Charlie Javice, the founder of the student loan application startup Frank, was found guilty of defrauding JPMorgan by inflating the customer count of her company. After a five-week trial, a jury convicted Javice on Friday, agreeing with prosecutors’ claims that she fabricated the vast majority of Frank’s customer list to deceive the bank into acquiring her startup for $175 million in 2021.
When JPMorgan purchased Frank, the bank believed the startup had 4 million customers. However, JPMorgan discovered the truth when it sent test marketing emails to the alleged Frank users. Roughly 70% of those emails bounced back, revealing the actual number of customers was only about 300,000. This stark discrepancy led to an investigation into the legitimacy of Frank’s customer base.

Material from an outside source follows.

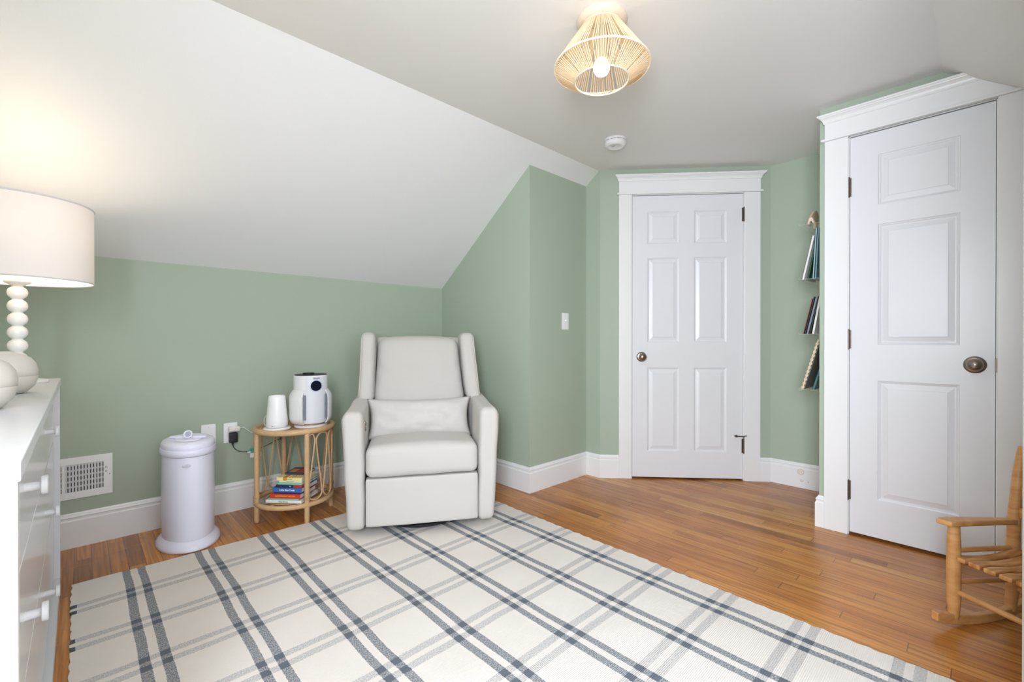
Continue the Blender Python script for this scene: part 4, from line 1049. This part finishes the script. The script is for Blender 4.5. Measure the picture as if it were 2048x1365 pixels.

Prosecutors allege that Javice hired a math professor to create fake customer data, which she then submitted to JPMorgan during the acquisition process. This false data helped convince the bank to buy Frank at a much higher value than it should have been worth. Javice’s defense attorneys argued that the lawsuit stemmed from JPMorgan’s buyer’s remorse, partly influenced by a change in the way financial aid forms are filled out. Despite these arguments, Javice pleaded not guilty and chose not to testify during the trial.
Javice, now 32 years old, faces up to decades in prison for her actions. Sentencing is expected to occur in August, according to a CNBC report. She founded Frank in 2017, and by 2019, she was recognized on Forbes’ 30 Under 30 list for her achievements in the financial technology space. However, this conviction has significantly marred her entrepreneurial career, highlighting the risks of deception in startup valuations and acquisitions.
This case serves as a reminder of the importance of transparency and honesty in business dealings, especially in high-stakes acquisitions.